Yesterday I wrote that if Scott Brown wins the Massachusetts election, “it’s a safe bet that in response [Democrats] and their allies will lash out in rage, angry at the perceived injustice of it all, furious at the fate that has befallen them.”
Enter the increasingly bizarre Keith Olbermann, the public face of MSNBC. In his short commentary last night, Mr. Olbermann offered these measured thoughts:
In short, in Scott Brown we have an irresponsible, homophobic, racist, reactionary, ex-nude model, teabagging supporter of violence against woman and against politicians with whom he disagrees. In any other time in our history, this man would have been laughed off the stage as an unqualified and a disaster in the making by the most conservative of conservatives. Instead, the commonwealth of Massachusetts is close to sending this bad joke to the Senate of the United States.
This was too much for Olbermann’s colleague Joe Scarborough, who called Olbermann’s comments “reckless” and “sad.” Olbermann’s comments come after MSNBC’s Ed Schultz said on his radio program:
I tell you what, if I lived in Massachusetts I’d try to vote 10 times. I don’t know if they’d let me or not, but I’d try to. Yeah, that’s right. I’d cheat to keep these bastards out. I would. ‘Cause that’s exactly what they are.

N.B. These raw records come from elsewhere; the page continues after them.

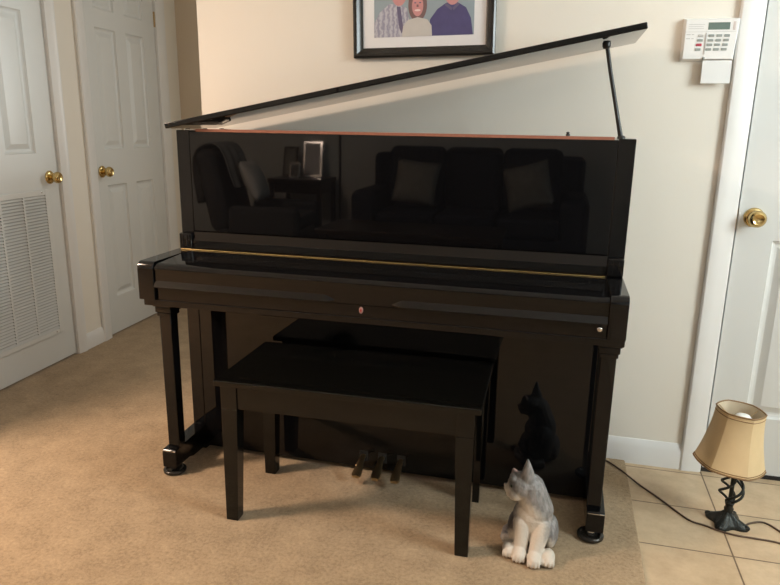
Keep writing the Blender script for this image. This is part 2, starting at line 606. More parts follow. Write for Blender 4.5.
baseboard('baseboard_back', -0.105, DX0 - 0.075, YW, ZT, 'white baseboard between the piano and the right door', h=0.10)
baseboard('baseboard_left', D1B + 0.066, D2A - 0.076, 0, 0, 'short white baseboard between the two left doors', LW_O, LW_A)
baseboard('baseboard_hall', -1.15, 1.6, HY, 0, 'white baseboard of the hall end wall')
baseboard('baseboard_front', -2.9, 3.6, 0, 0, 'white baseboard behind the sofa', (0, -4.56, 0), PI) if False else None
struct(B().box(DX0, DX1, YW - 0.002, YW + 0.05, -0.02, 0.003).build('door_gap_shade', DARK, smooth=False), 'dark strip painted for the shaded gap under the right door', 'trim')  # solid dark strip in place of the shade below the door

# ------------------------------------------------------------------ piano
W = 1.52
piano = thing('upright_piano', 'glossy black upright piano with its lid propped open against the cream wall', 'piano')
for s in (0, 1):
    x0 = 0 if s == 0 else W - 0.05
    b = B()
    b.box(x0, x0 + 0.05, 0.0, 0.335, 0.002, 1.210, 0.003)
    b.box(x0 + 0.001, x0 + 0.049, -0.022, 0.004, 0.795, 0.852, 0.004)
    for k in range(2):
        b.box(x0 + 0.014 + 0.016 * k, x0 + 0.018 + 0.016 * k, -0.024, -0.02, 0.802, 0.846, 0.001)
    b.build('side_panel', PIANO, piano)
    # arm with rounded front corner
    pts = [(0.0, 0.668), (-0.269, 0.668)]
    for k in range(9):
        a = k / 8 * PI / 2
        pts.append((-0.269 + 0.022 * (1 - math.cos(a)), 0.7945 - 0.022 * (1 - math.sin(a))))
    pts.append((0.0, 0.7945))
    B().prism(pts, 'x', x0 - (0.008 if s == 0 else 0), x0 + 0.05, 0.0025).build('arm', PIANO, piano)
    # leg: stepped capital, tapered shaft
    cx = 0.034 if s == 0 else W - 0.034
    b = B()
    yc = -0.172
    b.box(cx - 0.034, cx + 0.034, yc - 0.040, yc + 0.045, 0.628, 0.646, 0.003)
    b.box(cx - 0.030, cx + 0.030, yc - 0.034, yc + 0.036, 0.606, 0.629, 0.004)
    b.box(cx - 0.026, cx + 0.026, yc - 0.029, yc + 0.030, 0.592, 0.607, 0.003)
    t, l = 0.0225, 0.0215
    b.hexa([(cx - l, yc - l, 0.097), (cx + l, yc - l, 0.097), (cx + l, yc + l, 0.097), (cx - l, yc + l, 0.097)],
           [(cx - t, yc - t, 0.594), (cx + t, yc - t, 0.594), (cx + t, yc + t, 0.594), (cx - t, yc + t, 0.594)], 0.004)
    b.build('leg', PIANO, piano)
    # toe block runs back to the case
    tx0 = 0.0 if s == 0 else W - 0.054
    B().prism([(-0.218, 0.031), (-0.218, 0.092), (-0.212, 0.099), (0.0, 0.105), (0.0, 0.02), (-0.10, 0.022), (-0.125, 0.031)], 'x', tx0, tx0 + 0.054, 0.003).build('toe_block', PIANO, piano)
    B().box(tx0 + 0.002, tx0 + 0.052, -0.2185, -0.215, 0.0935, 0.0955).build('trim_line', CHROME, piano)
    # caster
    b = B()
    b.lathe([(0, -0.010), (0.016, -0.010), (0.019, -0.006), (0.019, 0.006), (0.016, 0.010), (0, 0.010)], 24, T(tx0 + (0.027 if s == 0 else 0.018), -0.186 - 0.01 * s, 0.0275) @ R('Y', PI / 2))
    cst = b.build('caster', CHROME, piano)
    B().box(tx0 + 0.012, tx0 + 0.036, -0.200, -0.178, 0.026, 0.034, 0.002).build('fork', BLACKMETAL, cst)
B().box(0.0, W, -0.258, 0.0, 0.645, 0.669, 0.004).build('keybed', PIANO, piano)
B().box(0.051, W - 0.051, -0.257, -0.20, 0.668, 0.708, 0.002).build('key_slip', PIANO, piano)
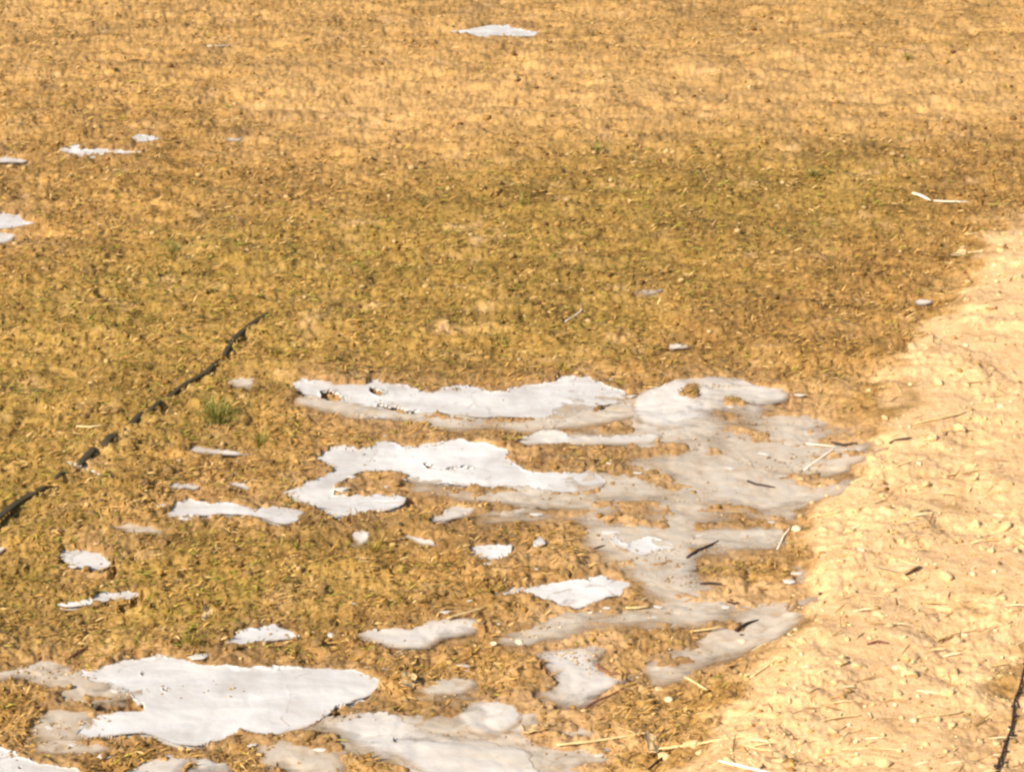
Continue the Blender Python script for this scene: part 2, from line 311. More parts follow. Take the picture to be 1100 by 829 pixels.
def mat_soil():
    m, nt, b = new_mat('soil')
    P = objpos(nt)
    mp3 = nd(nt, 'ShaderNodeMapping'); mp3.inputs['Scale'].default_value = (0.45, 1.0, 1.0); nt.links.new(P, mp3.inputs[0])
    mpp = nd(nt, 'ShaderNodeMapping'); mpp.inputs['Scale'].default_value = (0.7, 1.0, 1.0); nt.links.new(P, mpp.inputs[0])
    f1 = noise_node(nt, 60, 6, 0.78, 0.6, mpp.outputs[0]); f2 = noise_node(nt, 9, 4, 0.55, 0, P); f3 = noise_node(nt, 140, 3, 0.6, 0, P)
    dry = ramp(nt, f1, [(0.30, (0.16, 0.085, 0.022)), (0.43, (0.34, 0.190, 0.058)), (0.56, (0.47, 0.280, 0.100)), (0.72, (0.64, 0.43, 0.20))])
    brown = ramp(nt, f1, [(0.30, (0.11, 0.058, 0.016)), (0.44, (0.25, 0.138, 0.042)), (0.58, (0.36, 0.212, 0.070)), (0.74, (0.52, 0.35, 0.15))])
    olive = ramp(nt, f1, [(0.30, (0.10, 0.070, 0.014)), (0.45, (0.25, 0.165, 0.036)), (0.60, (0.37, 0.245, 0.068)), (0.76, (0.52, 0.37, 0.14))])
    wet = ramp(nt, f1, [(0.30, (0.17, 0.093, 0.036)), (0.47, (0.31, 0.182, 0.078)), (0.60, (0.40, 0.255, 0.125)), (0.74, (0.52, 0.37, 0.21))])
    sand = ramp(nt, f1, [(0.29, (0.40, 0.212, 0.078)), (0.42, (0.66, 0.395, 0.178)), (0.57, (0.74, 0.462, 0.228)), (0.76, (0.82, 0.55, 0.30))])
    k = mix(nt, ramp(nt, f2, [(0.35, 0.0), (0.65, 1.0)]), dry, brown)
    k = mix(nt, attr(nt, 'dark'), k, brown)
    k = mix(nt, attr(nt, 'olive'), k, olive)
    k = mix(nt, attr(nt, 'light'), k, mix(nt, 0.6, dry, (0.60, 0.375, 0.165)))
    k = mix(nt, attr(nt, 'wet'), k, wet)
    k = mix(nt, 1.0, k, (1.04, 0.98, 0.85), 'MULTIPLY')
    tone = ramp(nt, math_n(nt, 'ADD', math_n(nt, 'MULTIPLY', noise_node(nt, 5, 4, 0.6, 0.5, mp3.outputs[0]), 0.5), math_n(nt, 'MULTIPLY', noise_node(nt, 17, 4, 0.65, 0.8, mp3.outputs[0]), 0.5)), [(0.38, 0.62), (0.5, 0.96), (0.62, 1.20)])
    k = mix(nt, 1.0, k, tone, 'MULTIPLY')
    k = mix(nt, attr(nt, 'path'), k, sand)
    spk = ramp(nt, f3, [(0.30, 0.5), (0.43, 1.0)])
    k = mix(nt, 1.0, k, spk, 'MULTIPLY')
    nt.links.new(k, b.inputs['Base Color'])
    b.inputs['Roughness'].default_value = 0.95; b.inputs['Specular IOR Level'].default_value = 0.15
    bump(nt, b, noise_node(nt, 190, 4, 0.65, 0, P), 0.55, 0.003)
    return m
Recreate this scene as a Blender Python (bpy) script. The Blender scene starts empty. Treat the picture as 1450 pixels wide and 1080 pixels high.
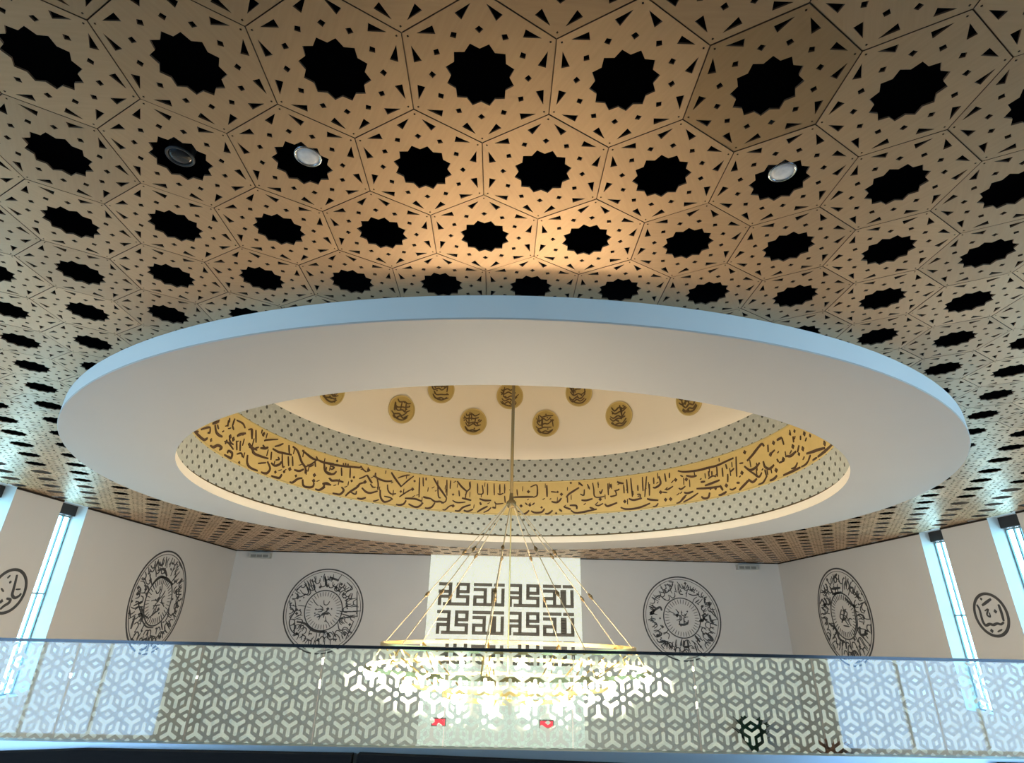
import bpy, bmesh, math, random
from mathutils import Vector, Matrix, Euler

scene = bpy.context.scene
C = scene.collection

# ------------------------------------------------------------------ camera
cam_data = bpy.data.cameras.new('camera')
cam_data.sensor_fit = 'HORIZONTAL'
cam_data.sensor_width = 36.0
cam_data.lens = 782.225 * 36.0 / 1450.0
cam_data.clip_start = 0.05
cam_data.clip_end = 200
cam = bpy.data.objects.new('camera', cam_data)
C.objects.link(cam)
R_right = Vector((0.9994211, -0.02723898, 0.02038395))
R_down = Vector((0.02962553, 0.40220424, -0.91507053))
R_fwd = Vector((0.01672707, 0.91514468, 0.40277838))
m = Matrix((R_right, -R_down, -R_fwd)).transposed()
cam.matrix_world = m.to_4x4()
scene.camera = cam

# ------------------------------------------------------------------ sky, exposure
world = bpy.data.worlds.new('sky')
scene.world = world
world.use_nodes = True
wn = world.node_tree
wn.nodes.clear()
wo = wn.nodes.new('ShaderNodeOutputWorld')
wb = wn.nodes.new('ShaderNodeBackground')
wt = wn.nodes.new('ShaderNodeTexCoord')
ws = wn.nodes.new('ShaderNodeSeparateXYZ')
wr = wn.nodes.new('ShaderNodeValToRGB')
wr.color_ramp.elements[0].position = 0.45
wr.color_ramp.elements[0].color = (0.62, 0.75, 0.86, 1)
wr.color_ramp.elements[1].position = 0.95
wr.color_ramp.elements[1].color = (0.33, 0.62, 1.0, 1)
wmr = wn.nodes.new('ShaderNodeMapRange')
wmr.inputs[1].default_value = -1
wmr.inputs[2].default_value = 1
wn.links.new(wt.outputs['Generated'], ws.inputs[0])
wn.links.new(ws.outputs['Z'], wmr.inputs[0])
wn.links.new(wmr.outputs[0], wr.inputs[0])
wn.links.new(wr.outputs[0], wb.inputs[0])
SKY = 20.0
wb.inputs[1].default_value = SKY
wn.links.new(wb.outputs[0], wo.inputs[0])

vs = scene.view_settings
scene.display_settings.display_device = 'sRGB'
vs.view_transform = 'Standard'
vs.look = 'None'
vs.gamma = 1.0
vs.use_curve_mapping = False
vs.exposure = 0.13
BULB = 265.0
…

An impressive duo, no? Any network that makes Chris Matthews appear as a rock of stability, civility, and reason has achieved something that is not easy.
MSNBC, with a few exceptions (like Scarborough), long ago became a circus act. But it’s a circus act that serves a purpose. It reflects the temper and mindset of much of the Left. It is a movement fueled by paranoia and hate, even with Obama in the White House and Democrats in control of Congress. If Olbermann and Schultz’s comments are indicative of how the core of the Democratic Party is reacting simply in anticipation of a loss in Massachusetts, it’s hard to envision what will happen if Brown actually wins, let alone what would happen if Republicans make widespread gains in November.
Such ugliness by any political group or movement — whether from the Left or the Right — is not good for democratic discourse. It’s why each side needs to police its own ranks. But when the Left becomes as unhinged as Olbermann and some of his colleagues are — when the public gets to peer into their dark, angry, and bitter little world — it will have political ramifications, none of them good for Democrats.
Sometimes seeing ugliness on full display, even if it’s a bit uncomfortable, reveals certain realities. America can decide for itself if it wants to support an ideology that produces people like Keith Olbermann.